Wrecking Social Security

Investing in the stock market is a mug’s game. My father, a Ph.D. psychologist intent on getting a better return on investments for my college education, lost his entire savings in the stock market by betting on stock that became worthless. Twice. With Wall Street, amateur investors find themselves pitted against professionals who study the market every day of their lives. You can get lucky and win, or you can pay (often handsomely) for someone to manage your portfolio for you. But the risk is considerable that your returns, including expenses, will not match inflation.

This, in essence, is why President Bush’s Social Security privatization plan is such a cruel hoax. When Dubya says that ordinary investors, under his plan, would come out better than they currently do with the Social Security trust fund—which is invested in safe, nonmarket government securities, and don’t forget to deduct the 3 percent Bush’s plan would take for the government off the top—what he means is that people with the time and/or resources to master the market are likely to do just fine. But somebody’s got to lose in this game, and more than likely it will be precisely the classes of people who most need the cushion of Social Security—the poor and middle class after their working years, the disabled, and the orphaned.

This is without even considering the overall economic impact of the switch to a partial privatization plan—now estimated, in one of those numbers too large to mean anything but sure to grow further, at about $2 trillion. If you’re counting, that’s $2,000,000,000,000 that the federal treasury currently doesn’t have, a degree of fiscal recklessness that can only be considered stunning. And for what? This scheme exists for one reason: to enable Wall Street to get its greasy hands on an enormous pool of government money that for 70 years it has been unable to touch.

How do we know this is the motivation? Essentially, by process of elimination. It’s not because (spin notwithstanding) it’s a good idea for workers. It’s not because anyone is demanding it; a CNN/USA Today/Gallup poll showed an amazing 75 percent of poor and middle-class workers opposed Bush’s plan, with a bare 49 percent approval among the wealthy. And it’s not because Social Security is in some sort of alarming crisis for which there is no other fix.

There is no crisis—weapons of mass destruction, anyone?—and to the extent the Social Security system needs tweaking, there are plenty of other less severe, more prudent solutions. The current cap on earnings above which Social Security is not taxed could be raised from, say, $90,000 a year to $140,000. Congress could be forced to return the enormous amount of money it has “borrowed” from the Social Security trust fund over the years. The plan could stop paying benefits to the wealthy. The government could invest the trust money differently. The current Social Security tax of 6.2 percent on workers (with a matching employer contribution) could be raised. Heck, if the problem is the bulge in benefits represented by baby boomers, pay for it by bringing more people into the workforce—namely, the millions of undocumented aliens now working in a shadow economy.
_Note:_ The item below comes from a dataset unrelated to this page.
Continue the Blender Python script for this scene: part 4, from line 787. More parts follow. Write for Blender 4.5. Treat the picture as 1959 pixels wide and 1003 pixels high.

Extreme? Not nearly as extreme as what Bush is proposing. And we already know from other countries’ experiences that this won’t work. In the closest models, Argentina and Bolivia, the high cost of adopting the program, combined with a crushing existing foreign debt, led to the collapse of their economies and changes in government. In Chile, the model program Bush often cites, workers who opted for private accounts earned only one-third to one-half as much as fellow workers who stayed in the traditional government plan. In Britain, the partial privatization scheme led to a rash of unscrupulous brokers taking advantage of and scamming poorly informed investors. In all these cases, large numbers of people were left without enough to retire on.

In all these cases, the bottom line is that people who once had a safety net no longer do. This is what the Republicans want: to take away an annuity program that they see as an entitlement and redirect the money into the pockets of the owning class—the class that owns a lot. Democrats have to stop playing defense on this. It’s not enough to whine that this will increase the federal deficit or reserve judgment because they haven’t seen the details (i.e., the bad news, like benefit cuts), which the Republicans continue to hide. Social Security goes to the core of who we are as a society. Are we a people who believe in making sure our country’s wealth extends to ensuring a minimum standard of living for all, including the elderly and disabled? Or would we rather hang them—eventually, ourselves—out to dry in favor of another quick buck for the rich? It’s Congress’ choice. And if you don’t like the choices being considered, it’s time to start making some noise.